Dec 20, 2011

Food Facsimilies


Recently I took a person from Switzerland to Mickey’s Tavern on the east side of Madison (WI), because he had read about it in the New York Times.  We could have gone to about thirty other places for the food and the feeling he wanted to experience at Mickey’s.  The experience he sought was the eating of a succulent hamburger that was actually delivered to his table by a live human being.  He had believed that McDonalds makes “American hamburgers,” and it was time that he learned the truth.  I could also have taken him to the Blue Moon Bar and Grill in Madison.  Those are, after all, the words to look for when you want to get a great burger:  Tavern, Bar, Grill, Bar and Grill.  If those words are not there, you might appreciate what you are eating, but it isn’t a great burger. 

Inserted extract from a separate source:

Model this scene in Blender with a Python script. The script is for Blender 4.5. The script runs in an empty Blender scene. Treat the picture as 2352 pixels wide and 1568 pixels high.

When I lived in France, I tried to make hamburgers at home, but the ground beef I could buy did not taste fabulous like the ground beef I can buy in Madison.  It is not clear why this was.  It could be the race of cattle.  Maybe the Charolais and the Salers, cattle from the Auvergne region where I was living, just do not taste like Black Angus and Herefords.  Maybe different parts of the steer are ground in the first place.  Whatever the reason, I was never able to cook a great hamburger in France, so I could not demonstrate to anyone what one tastes like.  All I could say is, “It isn’t what they serve at Hamburger Quick.”  Beurck (or in English, “Blech”)

The problem reverses itself as concerns baguettes.  You can’t get a great French baguette in Madison.  You can buy lots of great bread, wonderful German ryes, and some OK baguettes.  But no great baguettes.  I have heard that the problem is that bakers cannot buy veritable baguette flour.  Why not?   How hard would it be to import flour for baguettes? 

These seemingly trivial challenges -- getting the right ingredients -- appear to me to foster big, smirking, culinary clichés.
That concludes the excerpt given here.